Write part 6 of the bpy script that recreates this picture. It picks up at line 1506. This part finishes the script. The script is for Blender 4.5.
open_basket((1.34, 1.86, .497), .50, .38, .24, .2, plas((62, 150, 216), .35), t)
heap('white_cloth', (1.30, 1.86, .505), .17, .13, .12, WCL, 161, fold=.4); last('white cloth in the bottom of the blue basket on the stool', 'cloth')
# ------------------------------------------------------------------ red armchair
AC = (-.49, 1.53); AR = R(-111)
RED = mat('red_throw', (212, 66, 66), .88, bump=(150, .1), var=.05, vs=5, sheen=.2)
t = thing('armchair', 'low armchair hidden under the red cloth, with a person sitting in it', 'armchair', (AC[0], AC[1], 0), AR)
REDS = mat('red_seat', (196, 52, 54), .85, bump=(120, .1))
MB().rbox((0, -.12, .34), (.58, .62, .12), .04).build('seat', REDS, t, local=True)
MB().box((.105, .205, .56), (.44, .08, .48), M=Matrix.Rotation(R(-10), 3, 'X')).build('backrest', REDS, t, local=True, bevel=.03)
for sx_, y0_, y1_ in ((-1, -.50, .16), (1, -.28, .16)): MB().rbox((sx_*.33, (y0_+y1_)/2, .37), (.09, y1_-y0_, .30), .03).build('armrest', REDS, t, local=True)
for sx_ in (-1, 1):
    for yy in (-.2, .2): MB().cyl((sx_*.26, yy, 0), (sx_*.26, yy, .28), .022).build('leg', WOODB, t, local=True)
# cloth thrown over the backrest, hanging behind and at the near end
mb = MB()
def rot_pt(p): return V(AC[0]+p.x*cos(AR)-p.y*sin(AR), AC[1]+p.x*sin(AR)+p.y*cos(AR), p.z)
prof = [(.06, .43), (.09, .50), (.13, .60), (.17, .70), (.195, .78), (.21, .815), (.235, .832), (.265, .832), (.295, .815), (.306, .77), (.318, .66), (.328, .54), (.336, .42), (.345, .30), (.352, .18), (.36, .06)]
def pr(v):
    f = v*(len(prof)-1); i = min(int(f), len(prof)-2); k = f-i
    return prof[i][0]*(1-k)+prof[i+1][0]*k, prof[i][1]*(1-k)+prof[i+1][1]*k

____

Quote the data above in full, changing nothing.

Write part 6 of the bpy script that recreates this picture. It picks up at line 1506. This part finishes the script. The script is for Blender 4.5.
open_basket((1.34, 1.86, .497), .50, .38, .24, .2, plas((62, 150, 216), .35), t)
heap('white_cloth', (1.30, 1.86, .505), .17, .13, .12, WCL, 161, fold=.4); last('white cloth in the bottom of the blue basket on the stool', 'cloth')
# ------------------------------------------------------------------ red armchair
AC = (-.49, 1.53); AR = R(-111)
RED = mat('red_throw', (212, 66, 66), .88, bump=(150, .1), var=.05, vs=5, sheen=.2)
t = thing('armchair', 'low armchair hidden under the red cloth, with a person sitting in it', 'armchair', (AC[0], AC[1], 0), AR)
REDS = mat('red_seat', (196, 52, 54), .85, bump=(120, .1))
MB().rbox((0, -.12, .34), (.58, .62, .12), .04).build('seat', REDS, t, local=True)
MB().box((.105, .205, .56), (.44, .08, .48), M=Matrix.Rotation(R(-10), 3, 'X')).build('backrest', REDS, t, local=True, bevel=.03)
for sx_, y0_, y1_ in ((-1, -.50, .16), (1, -.28, .16)): MB().rbox((sx_*.33, (y0_+y1_)/2, .37), (.09, y1_-y0_, .30), .03).build('armrest', REDS, t, local=True)
for sx_ in (-1, 1):
    for yy in (-.2, .2): MB().cyl((sx_*.26, yy, 0), (sx_*.26, yy, .28), .022).build('leg', WOODB, t, local=True)
# cloth thrown over the backrest, hanging behind and at the near end
mb = MB()
def rot_pt(p): return V(AC[0]+p.x*cos(AR)-p.y*sin(AR), AC[1]+p.x*sin(AR)+p.y*cos(AR), p.z)
prof = [(.06, .43), (.09, .50), (.13, .60), (.17, .70), (.195, .78), (.21, .815), (.235, .832), (.265, .832), (.295, .815), (.306, .77), (.318, .66), (.328, .54), (.336, .42), (.345, .30), (.352, .18), (.36, .06)]
def pr(v):
    f = v*(len(prof)-1); i = min(int(f), len(prof)-2); k = f-i
    return prof[i][0]*(1-k)+prof[i+1][0]*k, prof[i][1]*(1-k)+prof[i+1][1]*k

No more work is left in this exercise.